Hoy su figura inerme, vestida con la sotana que reemplazó a la túnica blanca de los tiempos de San Pedro, símbolo de pureza y castidad, aparece en el escenario mundial como una fuerza moderadora para distensionar las relaciones entre las potencias que se disputan el control del planeta. No posee el poder temporal que sus antecesores ejercieron desde la caída del Imperio Romano hasta el Renacimiento. Tampoco enfrenta los cismas de otras épocas ni las confrontaciones con los poderes temporales que vivió la Iglesia hasta la creación de los estados pontificios y la consolidación del Estado Vaticano. Pero su palabra es escuchada en todo el mundo y con ella puede ejercer un poder superior al de quienes tienen a su disposición la capacidad de lanzar bombas termonucleares.
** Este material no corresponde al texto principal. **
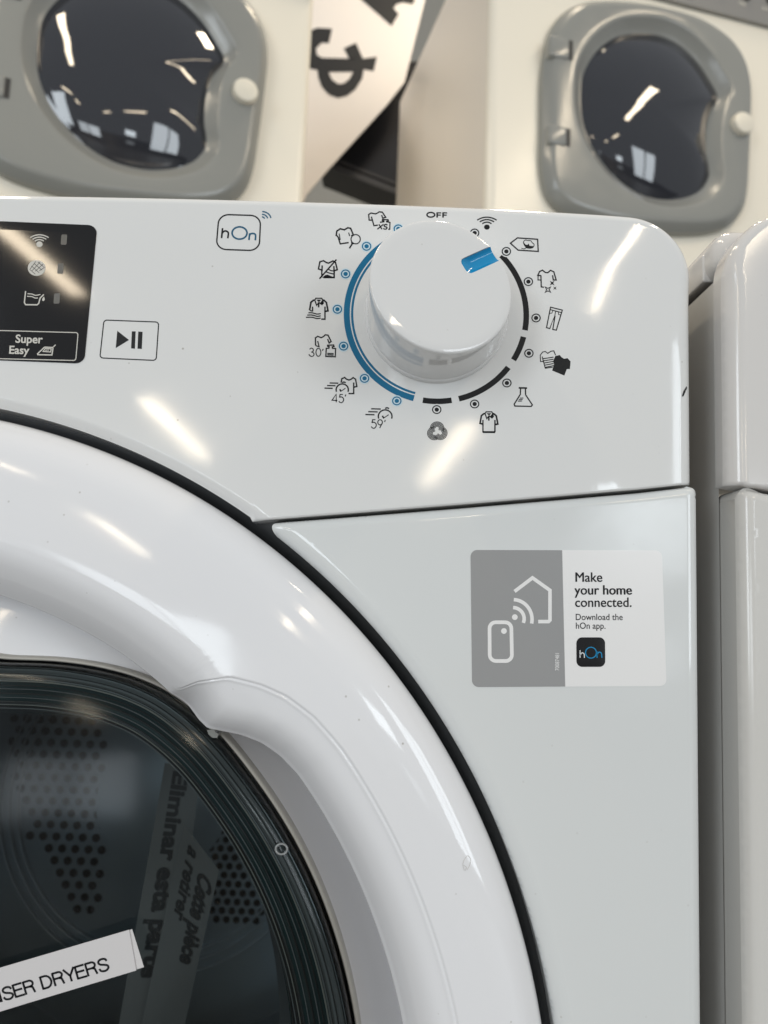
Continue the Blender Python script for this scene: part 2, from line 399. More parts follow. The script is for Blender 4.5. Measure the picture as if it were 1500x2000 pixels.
def body_panel(name, parent, dx, dz, mt, arc, y0=1.0):
    xl, xr = XL+dx+(.6 if arc else 3.6), XR+dx+1.2; g = 1.1
    def top(x): return seam_z(x-dx)+dz-g
    xi = LINE[0][0]+10
    # outline: right edge, bottom, left edge, top-left shoulder, round opening, top-right shoulder
    zr = top(xr)
    loop = [(xr, zr-4-k*(zr-4-FLOORZ-20)/150) for k in range(151)]+[(xr-(xr-xl)*k/20, FLOORZ+20) for k in range(1, 20)]
    loop += [(xl, FLOORZ+20+k*(zr-4-FLOORZ-20)/60) for k in range(61)]+arcp(xl+4, zr-4, 4, 4, 180, 92, 6)
    if arc:
        xi2 = 2*DC[0]-xi
        loop += [(xl+4+k*(xi2-xl-4)/30, top(xl+4+k*(xi2-xl-4)/30)) for k in range(1, 31)]
        a0 = polar(xi2, top(xi2)-6)[1]; a1 = polar(xi, top(xi)-6)[1]
        loop += arcp(DC[0], DC[1], R_GAP, R_GAP, a0, 360+a1, 500)
        p0 = loop[-1]; p1 = (xi+1, top(xi+1)); ctl = (p0[0]-3.4, p0[1]+4.2)
        for k in range(1, 9):
            t = k/9; loop.append(tuple((1-t)**2*p0[i]+2*t*(1-t)*ctl[i]+t*t*p1[i] for i in (0, 1)))
        loop += [(xi+1+k*(xr-5-xi)/110, top(xi+1+k*(xr-5-xi)/110)) for k in range(110)]
    else:
        loop += [(xl+4+k*(xr-xl-8)/120, top(xl+4+k*(xr-xl-8)/120)) for k in range(1, 120)]
    loop += arcp(xr-4, zr-4, 4, 4, 88, 6, 8)
    L = np.array(loop)
    def h(x, z):
        y = y0
        e = min(xr-x, x-xl); r = 5.0
        if e < r: y += r-math.sqrt(max(0, r*r-(r-max(e, 0))**2))
        e = top(x)-z
        if e < 3.5: y += .75*(3.5-math.sqrt(max(0, 12.25-(3.5-max(e, 0))**2)))
        if arc:
            da = polar(x, z)[0]-R_GAP
            if da < 6: y += .7*(6-math.sqrt(max(0, 36-(6-max(da, 0))**2)))
        return y
    pts = [(x, z) for x in np.arange(xl+4, xr, 9.1) for z in np.arange(FLOORZ+25, zr+30, 9.7)]
    for d in (.2, .6, 1.2, 2, 3, 4, 5, 6.3):
        if arc: pts += arcp(DC[0], DC[1], R_GAP+d, R_GAP+d, -60, 60, 260)
        pts += [(xr-d, zr-3-k*1.6) for k in range(210)]+[(xl+d, zr-3-k*4) for k in range(90)]
        pts += [(x, top(x)-d*.6) for x in np.arange((xi if arc else xl+3), xr-1, 1.4)]
    pts = np.array(pts)+np.array([[random.uniform(-.02, .02), random.uniform(-.02, .02)] for _ in pts])
    pts = pts[inside(loop, pts)]
    vv, tris = cdt(loop, [tuple(p) for p in pts])
    verts, nor = [], []
    for x, z in vv:
        verts.append((x, h(x, z), z)); e = .04
        gx = (h(x+e, z)-h(x-e, z))/(2*e); gz = (h(x, z+e)-h(x, z-e))/(2*e); gx, gz = max(-4, min(4, gx)), max(-4, min(4, gz))
        n = np.array((gx, -1, gz)); nor.append(n/np.linalg.norm(n))
    faces = []
    for t in tris:
        a, b, c = (np.array(verts[i]) for i in t[:3])
        faces.append(t if np.cross(b-a, c-a)[1] < 0 else tuple(reversed(t)))
    o0 = len(verts); n = len(loop)
    for x, z in loop: verts.append((x, h(x, z), z))
    for x, z in loop: verts.append((x, 22, z))
    for k, (x, z) in enumerate(loop):
        a = loop[k-1]; b = loop[(k+1) % n]; t = np.array((b[0]-a[0], 0, b[1]-a[1])); nn = np.array((-t[2], 0, t[0])); nor.append(nn/max(1e-9, np.linalg.norm(nn)))
    nor += nor[-n:]
    for i in range(n): j = (i+1) % n; faces.append((o0+i, o0+j, o0+n+j, o0+n+i))
    return mk(name, verts, faces, mt, parent, normals=nor), h
front, hB = body_panel('front_panel', dryer, 0, 0, M['body'], True)
def cabinet(parent, dx, dz, mside, mtop):
    xl, xr = XL+dx+3, XR+dx-1.5; zs = 126+dz
    v = []
    # two sides, back and top as one folded steel shell, open at the front behind the front panel
    P_ = [(xl, 18), (xl, 600), (xr, 600), (xr, 18)]
    v = [(x, y, FLOORZ+20) for x, y in P_]+[(x, y, zs) for x, y in P_]
    sh = mk('side_panel', v, [(0, 1, 5, 4), (1, 2, 6, 5), (2, 3, 7, 6)], mside, parent, sm=False)
    box('worktop', xl-1, xr+1, 14.5, 602, zs+1.6, ZT+dz-2, mtop, parent, 8, 4)
    for sx in (xl+40, xr-40):
        for sy in (60, 560): box('foot', sx-18, sx+18, sy-18, sy+18, FLOORZ, FLOORZ+20, M['seal'], parent, 2)
    return sh
cabinet(dryer, 0, 0, M['side'], M['body'])

# dark bulkhead seen in the gap round the door
def lathe(name, prof, mt, parent, c=DC, n=360, angle=None, a0=0, a1=360, mats=None, fmf=None):
    full = abs(a1-a0) >= 360; nn = n if full else n+1; V = []
    for r, y in prof:
        for k in range(nn):
            t = R(a0+(a1-a0)*k/n); V.append((c[0]+r*math.cos(t), y, c[1]+r*math.sin(t)))
    f = grid_faces(len(prof), nn, full)
    o = mk(name, V, f, mt, parent, angle=angle); return o
sl = lathe('door_seal', [(258, 12), (251.8, 12.5), (248, 15), (240, 15)], M['seal'], dryer); recalc(sl)
# ------------------------------------------------------------------ porthole door
RC = [(13.6, 222.3), (38, 222), (41.5, 220.9), (44.5, 218.3), (46.8, 214.6), (49.3, 209.2), (51.3, 200.4), (52.6, 191.8), (53.4, 186)]
RL = [(13, 204.3), (38, 202.8), (40.5, 201.6), (42.6, 199.4), (44.5, 196), (46.4, 191.5), (47.6, 188.6), (49, 188), (52, 188.7), (55, 189.2), (60, 189.7), (90, 189.7)]
def tab(T, phi):
    a = abs((phi+180) % 360-180); return float(np.interp(a, [t[0] for t in T], [t[1] for t in T]))
def door_y(r, phi):
    a = abs((phi+180) % 360-180); rl = tab(RL, phi); w_ = R_DOOR-r
    prof = [(-.01, 6), (0, 3), (.5, 0), (1.6, -3), (3.4, -5.6), (5.5, -7.6), (8, -9.0), (11, -10.0), (15, -10.8), (21, -11.5), (30, -12.2), (41, -12.8)]
    tot = R_DOOR-rl
    if a > 46:
        k = smooth((a-46)/6)
    else: k = 0
    cr = 1-(.28 if k else .28)                    # where the inner slope begins
    q = w_
    y = float(np.interp(q, [p[0] for p in prof], [p[1] for p in prof]))
    # inner slope down to the lip
    sw = 17.0*k+13.0*(1-k); u = (sw-(r-rl))/sw
    if u > 0: y += (13.0*k+7.0*(1-k))*u**(1.9-.4*k)
    # the scooped grip
    if a < 53.4:
        rc = tab(RC, phi)
        if r < rc:
            d = rc-r; span = max(rc-rl, 1)
            y += .6*smooth(d/1.0)+5.0*min(1, span/14)*(max(0, d-.5)/span)**1.35
            if d < 2.6: y -= .28*math.exp(-((d-1.7)/.6)**2)
    return y
# glass
RG = [(90, 160.5), (82, 161.3), (76, 163.2), (72.4, 165.2), (66.5, 171.6), (61.5, 177.0), (57.3, 181.0), (53.1, 183.6), (47, 184.8), (39.4, 184.6), (26.6, 185.0), (0, 185.2)]
_rs = spline(RG[::-1], n=10); RGA = [t[0] for t in _rs]; RGB = [t[1] for t in _rs]
def rg(phi):
    a = (phi+180) % 360-180
    if a < 0: return 185.2
    if a > 90: a = 180-a
    return float(np.interp(a, RGA, RGB))
def door_ring():
    phis = list(np.arange(-10, 95, .35))+list(np.arange(95, 350, 1.5)); n = len(phis)
    fr = []
    rows = []
    for ph in phis:
        rl = tab(RL, ph); rc = max(rl+3.8, tab(RC, ph)) if abs((ph+180) % 360-180) < 53.4 else rl+3.8
        rs = [R_DOOR, R_DOOR-.25, R_DOOR-.6, R_DOOR-1.1, R_DOOR-1.7, R_DOOR-2.5, R_DOOR-3.4, R_DOOR-4.6, R_DOOR-6, R_DOOR-8, R_DOOR-10.5]
        hi = R_DOOR-13; top = max(rc+3, rl+5)
        if top > hi-2: top = hi-2
        rs += [hi+(top-hi)*k/10 for k in range(11)]
        rs += [rc+2, rc+1, rc+.4, rc, rc-.3, rc-.6, rc-.9, rc-1.2, rc-1.5, rc-1.8, rc-2.1, rc-2.5, rc-3] if rc-3 > rl+.5 else [rl+(top-rl)*(1-(k+1)/14) for k in range(13)]
        lo = rs[-1]
        rs += [lo+(rl-lo)*(k+1)/14 for k in range(14)]
        rows.append([(r, door_y(r, ph)) for r in rs])
    ncol = len(rows[0])
    V, F = [], []
    # outer wall + front + lip wall + recess floor
    for i, ph in enumerate(phis):
        t = R(ph); c, s_ = math.cos(t), math.sin(t); rl, yl = rows[i][-1]
        ex = [(R_DOOR-1, 13), (R_DOOR-.2, 6)]
        a = abs((ph+180) % 360-180); fl = 24+17*(1-smooth((a-38)/12))
        prof = ex+rows[i]+[(rl-.5, yl+.35), (rl-.75, yl+1.0), (rl-.5, yl+1.8), (rl+2.5, yl+5), (rl+7, yl+11), (rl+8.5, yl+17), (rl+7, fl-4), (rl+2.5, fl)]+[(rl+2.5+(rg(ph)+1.4-rl-2.5)*k/8, fl+(17.5-fl)*(k/8)**1.3) for k in range(1, 9)]
        for r, y in prof: V.append((DC[0]+r*c, y, DC[1]+r*s_))
    k_ = len(V)//n
    for i in range(n):
        j = (i+1) % n
        for q in range(k_-1): F.append((i*k_+q, j*k_+q, j*k_+q+1, i*k_+q+1))
    o = mk('door_ring', V, F, M['door'], dryer); recalc(o)
    # normals must look outwards (towards -y on the front)
    me = o.data; f0 = me.polygons[(k_-1)*200+14]
    if f0.normal.y > 0: me.flip_normals()
    me.set_sharp_from_angle(angle=R(50))
    return o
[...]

Ya sus primeros gestos produjeron un gran efecto entre tirios y troyanos. El primero fue la selección de su nombre oficial. No quiso llamarse Francisco II para no molestar a los sectores más conservadores de la iglesia, que nunca compartieron el espíritu abierto y progresista del papa Francisco. Pero, al adoptar el de León XIV, envió un mensaje que refleja su iración por León XIII, el pontífice que creó la moderna doctrina social de la Iglesia católica y por esto fue llamado “el papa de los obreros”. Aún se recuerda su encíclica Rerum novarum, en la que proclamó en 1891 el imperativo de resolver los problemas generados por la Revolución Industrial, el derecho de los trabajadores a organizarse y crear sindicatos, la obligación de los empresarios de pagar salarios justos y la necesidad de la colaboración entre las clases sociales en lugar de la lucha de clases.
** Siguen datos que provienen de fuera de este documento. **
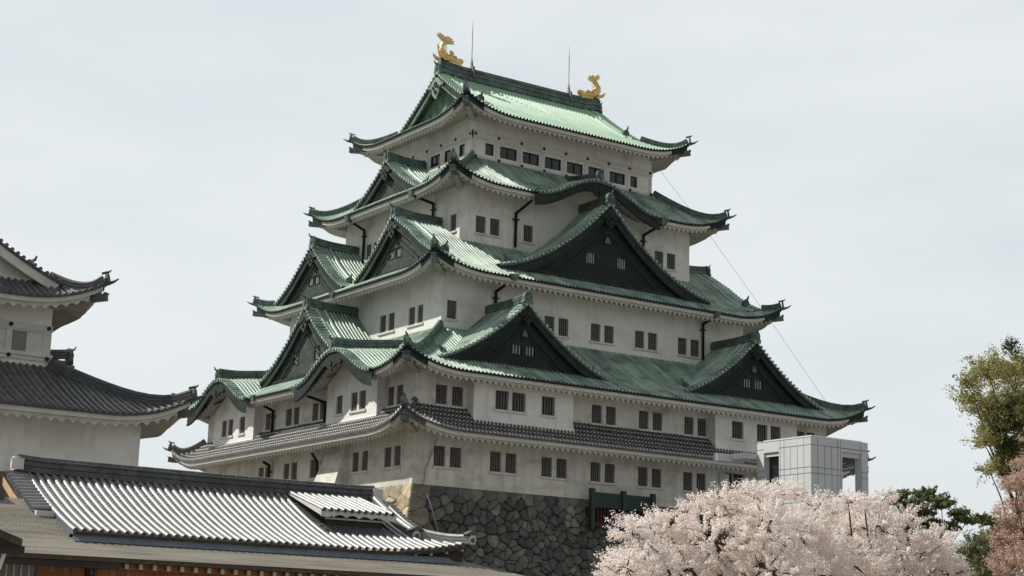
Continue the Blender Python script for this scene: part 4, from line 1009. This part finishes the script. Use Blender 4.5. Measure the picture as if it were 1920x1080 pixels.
# walls
m_ = MB(); x = -54.9; WY = -57.85
while x < -39:
    wd = random.uniform(.19, .26); m_.box(x+.006, x+wd-.006, WY-.03, WY, -17.5, -13.8); x += wd
m_.box(-55.8, -39, WY, WY+.05, -17.5, -13.8)
x = -56.45
while x < -55.0: m_.box(x+.006, x+.2, WY-.03, WY, -17.5, -13.8); x += .21
m_.build('plank_wall', ['wood'], ph)
m_ = MB(); m_.box(-54.98, -54.72, WY-.12, WY+.02, -17.6, -14.2); m_.build('post', ['wood_dark'], ph)
m_ = MB(); m_.box(-60, -56.5, WY-.0, WY+.05, -17.6, -13.9, 0)
for i in range(16): m_.box(-60+i*.22, -59.95+i*.22, WY-.05, WY-.01, -17.6, -14, 1)
for i in range(4): m_.box(-60, -56.5, WY-.06, WY-.045, -14.75-i*.6, -14.7-i*.6, 1)
m_.build('lattice_wall', ['lattice', 'trim'], ph)
x = -53.95
while x < -39.2: m_ = MB(); m_.box(x-.055, x+.055, SY+.3, WY, SZ-.27, SZ-.16, 1); m_.box(x-.057, x+.057, SY+.27, SY+.3, SZ-.29, SZ-.14, 0); x += .44; m_.build('rafter_end', ['white', 'wood'], ph)
m_ = MB()
for x in (-56.25, -55.85, -55.45, -55.05, -54.4, -53.95): m_.tube([(x, SY+.16, SZ-.3), (x-.04, SY+.16, SZ-.44), (x, SY+.16, SZ-.52), (x+.04, SY+.16, SZ-.42)], .012, 0, 5)
m_.build('gutter_hooks', ['steel'], ph)
# little shingle porch roof in the corner of the frame
pr = empty('shingle_porch', (-60.5, -60.5, -18), 'grey shingled porch roof with dark beam at the lower left corner', 'porch')
m_ = MB()
xs_ = arange(-63, -58.1, .5)
def prz(x): t = (x+63)/4.9; return -11.6-2.12*(t*(1+.25*(1-t)))
m_.grid([[(x, y, prz(x)) for x in xs_] for y in (-61.3, -60.3, -59.3)], 0)
m_.build('roof', ['shingle'], pr)
m_ = MB(); m_.grid([[(x, -61.3, prz(x)-.005) for x in xs_], [(x, -61.28, prz(x)-.2) for x in xs_]], 0, False); m_.grid([[(xs_[-1], -61.3, prz(-58.1)), (xs_[-1], -59.3, prz(-58.1))], [(xs_[-1], -61.3, prz(-58.1)-.2), (xs_[-1], -59.3, prz(-58.1)-.2)]], 0, False)
m_.box(-63, -57.95, -61.1, -60.8, -14.1, -13.9, 1); m_.box(-63, -58.3, -61.0, -59.4, -13.9, -13.88, 1); m_.build('beam', ['shingle_edge', 'wood_dark'], pr)
m_ = MB(); m_.box(-59.6, -59.3, -60.7, -60.4, -18, -14.1); m_.box(-62.8, -62.5, -60.7, -60.4, -18, -14.1); m_.build('post', ['wood'], pr)
m_ = MB(); m_.hexa([(-58.62, -61.0, -14.55), (-58.52, -61.0, -14.55), (-58.52, -60.9, -14.55), (-58.62, -60.9, -14.55), (-58.5, -61.0, -14.12), (-58.4, -61.0, -14.12), (-58.4, -60.9, -14.12), (-58.5, -60.9, -14.12)]); m_.build('bracket', ['white'], pr)

# ================================================================== TREES
def quads_mesh(name, P, S, mtl, parent, aspect=1.0, puff=None):
    n = len(P); rng = np.random.RandomState(n % 9973)
    A = rng.normal(size=(n, 3)); A /= np.linalg.norm(A, axis=1)[:, None]
    if puff is None:
        B = rng.normal(size=(n, 3)); B -= (B*A).sum(1)[:, None]*A
    else:
        N = puff+rng.normal(size=(n, 3))*.42; N /= np.linalg.norm(N, axis=1)[:, None]
        A -= (A*N).sum(1)[:, None]*N; A /= np.linalg.norm(A, axis=1)[:, None]; B = np.cross(N, A)
    B /= np.linalg.norm(B, axis=1)[:, None]
    s = S*rng.uniform(.6, 1.3, n)
    A = A*(s*aspect)[:, None]; B = B*s[:, None]
    V = np.stack([P-A-B*.6, P+A*.3-B, P+A+B*.6, P-A*.3+B], 1).reshape(-1, 3)
    c = (V.min(0)+V.max(0))/2; V = V-c
    me = bpy.data.meshes.new(name); me.vertices.add(4*n); me.vertices.foreach_set('co', V.astype(np.float32).ravel())
    me.loops.add(4*n); me.loops.foreach_set('vertex_index', np.arange(4*n, dtype=np.int32))
    me.polygons.add(n); me.polygons.foreach_set('loop_start', np.arange(0, 4*n, 4, dtype=np.int32)); me.polygons.foreach_set('loop_total', np.full(n, 4, dtype=np.int32))
    me.materials.append(M[mtl]); me.update(calc_edges=True)
    o = bpy.data.objects.new(name, me); C.objects.link(o)
    o.location = c-ORG[parent.name]; o.parent = parent; return o
def tree(name, loc, label, lobes, leaf, size, dens, label_mat='bark', spray=.30, flat=.8, per=26, aspect=1.0, trunk_r=.3, depth=1.4, rings=0.55, group=None, extra=None, tw=3):
    root = empty(name, loc, label, 'tree', group)
    rng = np.random.RandomState(abs(int(loc[0]*100)) % 1000+3)
    tr = MB(); base_ = Vector(loc); cen = Vector(np.mean([l[:3] for l in lobes], 0))
    fork = Vector((base_.x*.7+cen.x*.3, base_.y*.7+cen.y*.3, base_.z+(cen.z-base_.z)*.45))
    tr.tube([base_, base_.lerp(fork, .5)+Vector((.15, -.1, 0)), fork], [trunk_r*1.3, trunk_r, trunk_r*.8], 0, 10)
    pts = []; pf = []
    for (x, y, z, r) in lobes:
        c = Vector((x, y, z)); mid = fork.lerp(c, .5)+Vector((rng.uniform(-.4, .4), rng.uniform(-.4, .4), -.25))
        tr.tube([fork, fork.lerp(mid, .5)+Vector((rng.uniform(-.15, .15), rng.uniform(-.15, .15), .1)), mid, mid.lerp(c, .5)+Vector((rng.uniform(-.2, .2), rng.uniform(-.2, .2), .12)), c], [trunk_r*.38, trunk_r*.28, trunk_r*.2, trunk_r*.14, trunk_r*.08], 0, 6)
        ncl = max(8, int(dens*r*r*depth))
        for i in range(ncl):
            d = rng.normal(size=3); d /= np.linalg.norm(d); rad = r*rng.uniform(rings, 1.05)
            q = Vector((x+d[0]*rad, y+d[1]*rad*depth, z+d[2]*rad*flat))
            if i % tw == 0:
                a_ = c.lerp(q, .15); b_ = c.lerp(q, .6)+Vector((rng.uniform(-.1, .1), rng.uniform(-.1, .1), rng.uniform(-.1, .05)))*r
                tr.tube([a_, b_, q], [trunk_r*.09, .022, .01], 0, 4)
            od = Vector((d[0], d[1], d[2]*.5+.25)).normalized()
            sp_ = spray*rng.uniform(.6, 1.4)
            t = rng.uniform(-.8, 1, per)[:, None]
            off = rng.normal(size=(per, 3)); off /= np.linalg.norm(off, axis=1)[:, None]; off *= rng.uniform(.55, 1.1, per)[:, None]
            pts.append(np.array(q)[None, :]+np.array(od)[None, :]*t*sp_+off*sp_*.45)
            v_ = off*.9+d[None, :]*.4+np.array([[-.1, -.1, .4]]); pf.append(v_/np.linalg.norm(v_, axis=1)[:, None])
    P = np.concatenate(pts)
    tr.build('trunk', [label_mat], root)
    quads_mesh('crown', P, size, leaf, root, aspect, np.concatenate(pf))
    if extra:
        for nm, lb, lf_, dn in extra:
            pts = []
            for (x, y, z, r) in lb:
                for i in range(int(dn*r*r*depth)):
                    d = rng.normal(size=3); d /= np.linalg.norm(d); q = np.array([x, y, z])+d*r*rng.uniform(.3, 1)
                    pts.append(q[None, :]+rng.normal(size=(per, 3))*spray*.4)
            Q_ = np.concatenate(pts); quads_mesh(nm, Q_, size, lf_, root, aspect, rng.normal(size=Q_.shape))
    return root
CH1 = [(-42.55, -67.68, -13.88, .74), (-41.36, -66.42, -12.65, .55), (-39.3, -65.44, -12.4, .78), (-37.53, -65.02, -11.6, .46), (-38.13, -66.84, -11.6, .55), (-36.02, -66.0, -11.25, .6), (-33.92, -65.39, -10.86, .46), (-34.9, -65.9, -11.1, .5), (-37.42, -68.1, -12.37, .97), (-38.43, -66.82, -12.86, 1.15), (-32.89, -65.58, -11.4, .64), (-37.38, -63.55, -13.5, 1.21), (-37.21, -67.87, -13.7, 1.3), (-34.6, -66.4, -12.3, 1.1), (-40.6, -66.2, -13.6, .9), (-34.2, -66.6, -13.6, 1.2)]
CH2 = [(-28.86, -63.12, -10.75, .58), (-26.19, -62.28, -10.4, .45), (-27.5, -62.6, -10.75, .5), (-25.94, -61.35, -11.4, 1.1), (-23.77, -61.23, -10.85, .5), (-24.13, -62.84, -11.9, .75), (-24.67, -62.0, -12.45, 1.2), (-27.14, -60.6, -11.75, 1.2), (-30.19, -62.82, -12.6, 1.2), (-30.6, -63.0, -11.6, .8), (-25.53, -61.18, -13.16, 1.4), (-28.3, -62.6, -12.8, 1.3), (-22.9, -62.4, -12.4, .5), (-23.5, -63.0, -13.0, .7)]
tree('cherry_tree', (-36.8, -65.5, -18), 'full pale pink cherry tree in blossom, the larger one left of the elevator tower front', CH1, 'blossom', .023, 128, spray=.20, per=62, trunk_r=.3, tw=14, group='blossoming cherry trees')
tree('cherry_tree', (-26.5, -61.5, -18), 'pale pink cherry tree in blossom below the elevator tower, beside the dark pine', CH2, 'blossom', .025, 116, spray=.20, per=60, trunk_r=.3, tw=14, group='blossoming cherry trees')
RCH = [(-29.3, -70.84, -10.61, .41), (-28.1, -70.19, -9.75, .28), (-27.71, -69.58, -11.36, .63), (-27.69, -69.09, -12.21, .46), (-29.4, -70.93, -13.16, .67), (-27.46, -70.0, -12.06, .87), (-26.17, -69.16, -10.16, .65), (-28.0, -70.49, -9.05, .24)]
tree('cherry_tree', (-26.0, -69.5, -18), 'darker dusty pink cherry tree with reddish young leaves at the right edge', RCH, 'blossom2', .023, 180, spray=.2, per=45, trunk_r=.14, tw=30, group='blossoming cherry trees')
TALL = [(-19.75, -60.84, -5.15, .5), (-18.0, -60.49, -4.35, .88), (-15.01, -59.44, -3.75, 1.0), (-15.8, -58.6, -5.4, .85), (-16.92, -61.05, -5.75, .95), (-17.8, -60.0, -7.31, .45), (-15.48, -59.11, -7.06, .8), (-18.1, -60.52, -8.52, .36), (-15.95, -60.41, -8.55, .7), (-11.97, -58.95, -4.61, 2.0), (-9.89, -57.2, -7.11, 1.8), (-14.4, -61.17, -3.6, .7), (-18.3, -60.0, -5.5, .5), (-15.89, -59.21, -6.2, .7), (-17.0, -60.1, -6.6, .7), (-16.6, -60.0, -7.9, .6), (-14.2, -59.6, -5.6, 1.1), (-13.6, -59.3, -8.2, 1.1)]
tree('camphor_tree', (-12.0, -59.0, -18), 'tall loose yellow green tree with bare twigs at the right edge', TALL, 'leaf_y', .030, 50, spray=.40, per=56, aspect=1.6, trunk_r=.24, flat=.75, rings=.3,
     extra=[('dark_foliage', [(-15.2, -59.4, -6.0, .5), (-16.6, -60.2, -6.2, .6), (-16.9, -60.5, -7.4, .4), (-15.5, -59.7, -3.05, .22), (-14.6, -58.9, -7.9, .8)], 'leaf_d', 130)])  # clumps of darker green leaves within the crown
PINE = [(-2.03, -40.63, -7.15, .5), (-1.93, -40.21, -7.7, .5), (.05, -39.7, -7.55, .74), (2.14, -39.23, -6.8, .64), (1.79, -40.51, -7.3, .6), (.57, -40.0, -8.06, .6), (4.08, -39.67, -7.72, .42), (4.06, -40.46, -8.15, .38), (1.39, -40.23, -8.47, .6), (3.43, -39.81, -8.5, .45), (.47, -39.09, -8.32, .75), (-.3, -40.93, -9.49, 1.19), (-1.41, -40.0, -9.23, 1.1)]
tree('pine_tree', (.8, -40, -18), 'dark green pine with tufted branches behind the pink blossom', PINE, 'needle', .05, 75, spray=.28, per=46, aspect=2.2, trunk_r=.25, flat=.5, rings=.2, group='dark pines behind the cherry trees')
PINE2 = [(5.3, -40.42, -7.95, .3), (6.3, -40.16, -8.05, .4), (7.93, -39.74, -8.3, .69), (7.69, -39.12, -9.0, .79), (7.7, -40.7, -8.6, .9), (8.0, -40.0, -9.89, 1.25)]
tree('pine_tree', (8.0, -40, -18), 'smaller dark green pine between the green bush and the right edge', PINE2, 'needle', .05, 70, spray=.28, per=44, aspect=2.2, trunk_r=.2, flat=.5, rings=.2, group='dark pines behind the cherry trees')
BUSH = [(-19.6, -61.26, -11.85, .74), (-19.66, -60.49, -12.45, .89), (-16.97, -59.77, -11.2, .44), (-15.72, -58.6, -12.2, .9), (-20.14, -61.4, -13.33, 1.2), (-17.6, -60, -12.2, 1.0)]
tree('leafy_tree', (-18, -60, -18), 'dull olive green bushy tree low between the two pink cherry trees at right', BUSH, 'leaf_b', .035, 90, spray=.3, per=40, trunk_r=.18)

# ------------------------------------------------------------------ ground
m_ = MB(); m_.grid([[(x, y, -18.0) for x in (-3000, -300, 0, 300, 3000)] for y in (-3000, -300, 0, 300, 3000)], 0, False)
g_ = m_.build('ground', ['ground']); tag(g_, 'flat pale gravel ground around the castle', kind='structure')
bpy.context.view_layer.update()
Es conocida la posición del nuevo papa sobre los principales problemas que enfrenta hoy la humanidad, empezando por las guerras y la persecución que sufren los inmigrantes pobres en los países ricos y principalmente en Estados Unidos. Seguramente hará oír su voz en la forma tradicional de las encíclicas, como lo hizo León XIII en otra época turbulenta en la que ejerció el papado, desde finales del siglo XIX hasta comienzos del siglo XX. Es la esperanza que alientan millones de seres afligidos que sufren la opresión y confían en que su llegada al trono espiritual de Roma hará cambiar las cosas. La voz y la acción de León XIV defenderán, sin duda, los derechos humanos, cuyo respeto es el fundamento de toda sociedad democrática.
Desde Moscú hasta Washington, pasando por Beijing y otras grandes capitales del mundo, las palabras del nuevo pontífice serán escuchadas con atención, como lo fueron las de León XIII. Ni Donald Trump, ni Vladímir Putin, ni Xi Jinping podrán ignorarlas. Aunque ninguno de ellos comparte la fe del papa, todos conocen la influencia que sus palabras y acciones pueden ejercer sobre una gran parte de la humanidad y, en consecuencia, sobre la suerte del planeta entero.